The number of people prosecuted for smuggling illegal immigrants into the country in their vehicles has risen by 50 percent this year – to a grand total of 88. Keith Vaz, the chairman of the Home Affairs Select Committee has admitted that many more people smugglers operating undetected.
In an answer to a parliamentary question asked by Labour MP Gareth Thomas, the Home Office has reported that 88 people were prosecuted for people smuggling in 2015/16, up from 52 the year before.
But the figures come amid a huge increase in people trafficking across the Channel, driven by the migrant crisis continuing to sweep across Europe.
As many as 5,500 migrants are thought to be camped out in the Calais’ Jungle shanty town, where migrants chance their luck jumping on the back of lorries headed into England; another thousand or so are encamped at Grande-Synthe, 40 km north along the French coastline.
It is not known how many are successfully entering the UK each month, but figures produced by the London School of Economics estimate that there are currently between 417,000 and 863,000 illegal immigrants living in the UK.
“We welcome the increase in the number of prosecutions”, Mr Vaz told the Press Association. “However, based on the number of illegal immigrants who have entered the country, this is only the tip of the iceberg.
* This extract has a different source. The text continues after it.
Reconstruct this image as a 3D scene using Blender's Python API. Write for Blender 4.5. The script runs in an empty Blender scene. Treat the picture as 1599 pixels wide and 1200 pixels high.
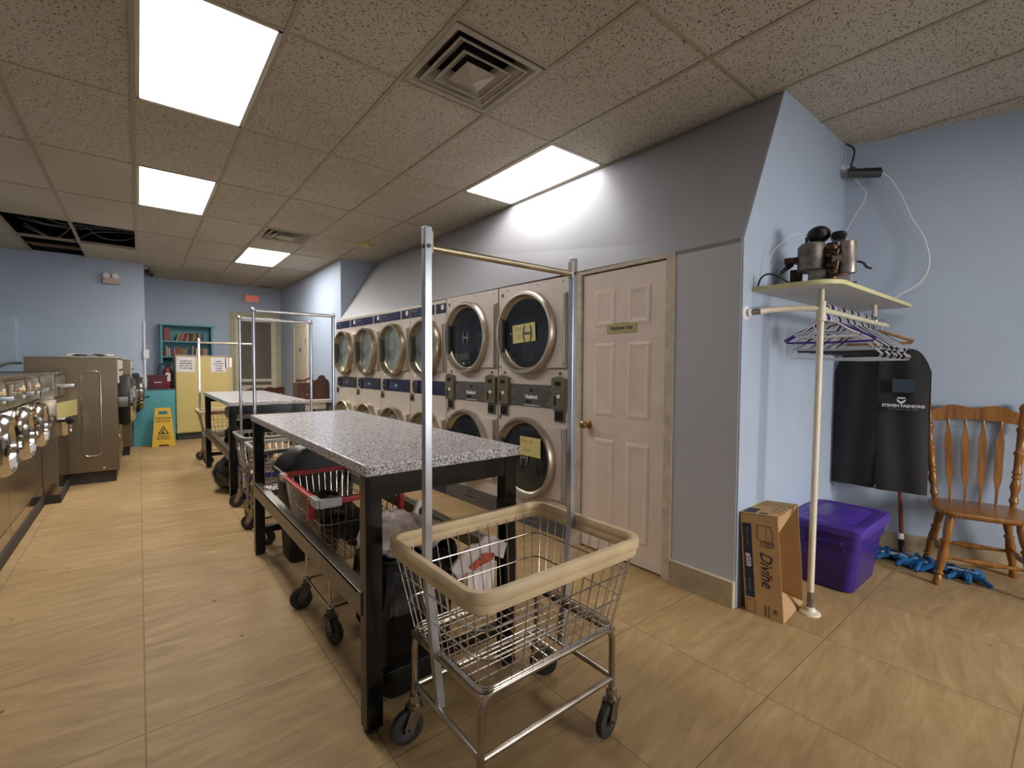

We need to be tougher on enforcement rather than what we have done before which is to send vans around telling people to leave the country.
“It’s vital we send out a strong message to those who are smuggling people into this country that we will not tolerate such criminality. The best way to do that is to increase not just the number of prosecutions, but the penalties of those who have been involved in smuggling.”
In answer to a related question, the Home Office also revealed that 2,328 employers had been issued with a fixed penalty for employing illegal migrants in 2015/16, up from 1847 the previous year.
220 employers had been issued with between two and four fixed penalties within the year, up from 122 in 2014/16, and 46 employers had been issued with five penalties in the last year, up from just five the year before.
Last year the Daily Mail revealed that British smugglers were offering a service to wealthier migrants, whereby they could buy passage to the UK for £1,500 on the back of a lorry, or £1,200 in a car. The latter was the cheaper option because there is a higher likelihood of being caught.
The mayor of Teteghem, a town near Calais where an informal service for the market had sprung up, responded by seizing traffickers cars to stop them transporting migrants to England or to lorry parks where they could be transferred. The majority of the migrants were Middle Eastern; the Africans were too poor to pay.
“This is a big criminal organisation and the traffickers at the camp have guns and knives. They get furious when the police lift their cars onto a transporter and take them away. But the officers have guns, too, and threaten to use them if the gang members are violent,” Franck Dhersin, the mayor of Teteghem said.
In a measure of how financially successful the smuggling operation is, among the cars seized were Jaguars and BMWs.
Asked why he had come to Teteghem, 25-year-old Iraqi migrant, Adel, told the Mail: “I heard about it on TV in Baghdad. We all know that if we have money to pay, we can be smuggled into England. Everyone is told to come here.
“Every time I get in a lorry, police sniffer dogs find me inside when I get to the port. I get thrown out, but I will keep on trying. I have paid £1,500 to an agent at the camp here. I do not have to pay again, however many times I try. That is the deal.”